In 2010 they received no water. In 2009 water was shut off on July 7. Hammerich said this year was similar to 2004, when water lasted until Sept. 1.

That history can compound problems for farmers, said Hank Cheyne, Langell Valley farmer and chairman of the Langell Valley Irrigation District. Though he gets his water from the district’s other water source, Gerber Reservoir, he knows farmers who are facing tough times on the Clear Lake side.

“They’re just doing the best they can do. There isn’t a whole lot you can do when the resource just isn’t there,” Cheyne said. “Farmers and ranchers are pretty darn conservative when it comes to water use. They do the best they can with the amount they’re given.”

Land idling is one option. Hammerich said about 200 acres was put into full season idling and 280 acres are in partial season idling. The Langell Valley district is made up of about 16,805 acres.

“Water is the bloodline of agriculture,” said Bill DeJong, owner of Langell Valley Dairy.

He receives Gerber Reservoir water to irrigate his cow pastures. He said he sympathizes with farmers on the Clear Lake side.

In the 1990s he had one season with only 8 weeks of water and another with only 8 days of water. His grass died and he had to cope by buying feed for his herds.
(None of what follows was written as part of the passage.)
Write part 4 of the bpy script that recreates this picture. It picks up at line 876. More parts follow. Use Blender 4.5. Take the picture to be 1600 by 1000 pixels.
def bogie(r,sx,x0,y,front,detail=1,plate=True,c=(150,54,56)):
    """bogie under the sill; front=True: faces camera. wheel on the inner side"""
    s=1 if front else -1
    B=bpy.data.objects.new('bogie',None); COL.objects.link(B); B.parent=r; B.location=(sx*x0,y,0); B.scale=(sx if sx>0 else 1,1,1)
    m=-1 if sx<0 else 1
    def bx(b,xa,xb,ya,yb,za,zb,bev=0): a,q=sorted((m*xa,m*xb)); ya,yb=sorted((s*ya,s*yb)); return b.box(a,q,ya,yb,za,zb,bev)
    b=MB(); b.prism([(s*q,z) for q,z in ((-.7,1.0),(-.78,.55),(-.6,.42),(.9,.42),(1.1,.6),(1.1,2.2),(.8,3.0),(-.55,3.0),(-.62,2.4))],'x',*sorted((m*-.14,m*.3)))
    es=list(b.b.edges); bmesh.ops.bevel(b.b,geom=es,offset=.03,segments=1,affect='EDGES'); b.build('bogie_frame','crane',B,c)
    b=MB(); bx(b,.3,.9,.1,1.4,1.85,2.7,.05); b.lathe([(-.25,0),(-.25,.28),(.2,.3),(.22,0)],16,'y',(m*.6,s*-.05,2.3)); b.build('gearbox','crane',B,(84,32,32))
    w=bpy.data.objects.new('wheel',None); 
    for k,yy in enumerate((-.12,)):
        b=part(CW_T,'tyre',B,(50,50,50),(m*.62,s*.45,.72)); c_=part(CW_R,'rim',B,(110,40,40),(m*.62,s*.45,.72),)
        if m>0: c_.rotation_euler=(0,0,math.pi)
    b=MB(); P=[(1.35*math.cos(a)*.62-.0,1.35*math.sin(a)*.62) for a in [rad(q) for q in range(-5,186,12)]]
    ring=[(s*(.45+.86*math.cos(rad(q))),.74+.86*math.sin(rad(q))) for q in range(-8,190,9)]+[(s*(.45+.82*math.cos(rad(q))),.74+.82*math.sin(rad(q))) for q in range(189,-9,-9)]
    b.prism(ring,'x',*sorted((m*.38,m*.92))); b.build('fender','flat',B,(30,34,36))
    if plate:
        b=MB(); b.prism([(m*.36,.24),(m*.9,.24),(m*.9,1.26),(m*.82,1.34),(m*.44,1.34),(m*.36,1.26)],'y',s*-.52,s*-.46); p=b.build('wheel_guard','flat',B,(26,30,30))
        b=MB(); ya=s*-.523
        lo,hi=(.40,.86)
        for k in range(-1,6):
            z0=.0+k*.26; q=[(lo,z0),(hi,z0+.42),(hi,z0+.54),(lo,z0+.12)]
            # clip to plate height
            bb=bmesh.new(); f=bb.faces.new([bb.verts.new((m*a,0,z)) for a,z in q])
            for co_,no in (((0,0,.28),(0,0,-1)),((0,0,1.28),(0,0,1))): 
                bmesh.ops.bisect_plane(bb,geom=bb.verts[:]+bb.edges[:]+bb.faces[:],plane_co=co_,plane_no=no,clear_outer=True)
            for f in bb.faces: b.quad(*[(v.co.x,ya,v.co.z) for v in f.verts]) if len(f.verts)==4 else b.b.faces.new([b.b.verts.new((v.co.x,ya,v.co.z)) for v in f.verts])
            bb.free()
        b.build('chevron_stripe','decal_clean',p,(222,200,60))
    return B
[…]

But for other farmers, what they grow is their livelihood. They don’t have another option, he said.

With years of water shutoffs, Cheyne said, irrigators need a break.

“Our problem on the Clear Lake side is we just need a good winter,” Cheyne said. “We have got to have Mother Nature help us out a little bit.”

Project Irrigators

By idling some land, pumping groundwater and keeping a close eye on the level of Upper Klamath Lake, irrigation districts and the Bureau of Reclamation say growers will get the water they need this year.

“It’s tight,” said Greg Addington, executive director of the Klamath Water Users Association. “But I’m feeling like we’re going to get through it just fine.”

Bureau of Reclamation spokesman Kevin Moore and director of the Klamath Water and Power Agency Hollie Cannon agreed.

They credited late spring snow and rains, and conservation efforts — groundwater pumping and some partial season land idling by irrigators — to the success of meting out enough water to last the season.

“I think the programs have worked really well at protecting irrigators from shortages this year,” Cannon said. “A big part of that was cooperation and work of irrigators themselves.”

Addington expects KWUA members to irrigate through the end of September. In an ideal season, irrigation would continue through October.

“It was a close call,” Moore said. “Thankfully with everyone working together we did get through it.”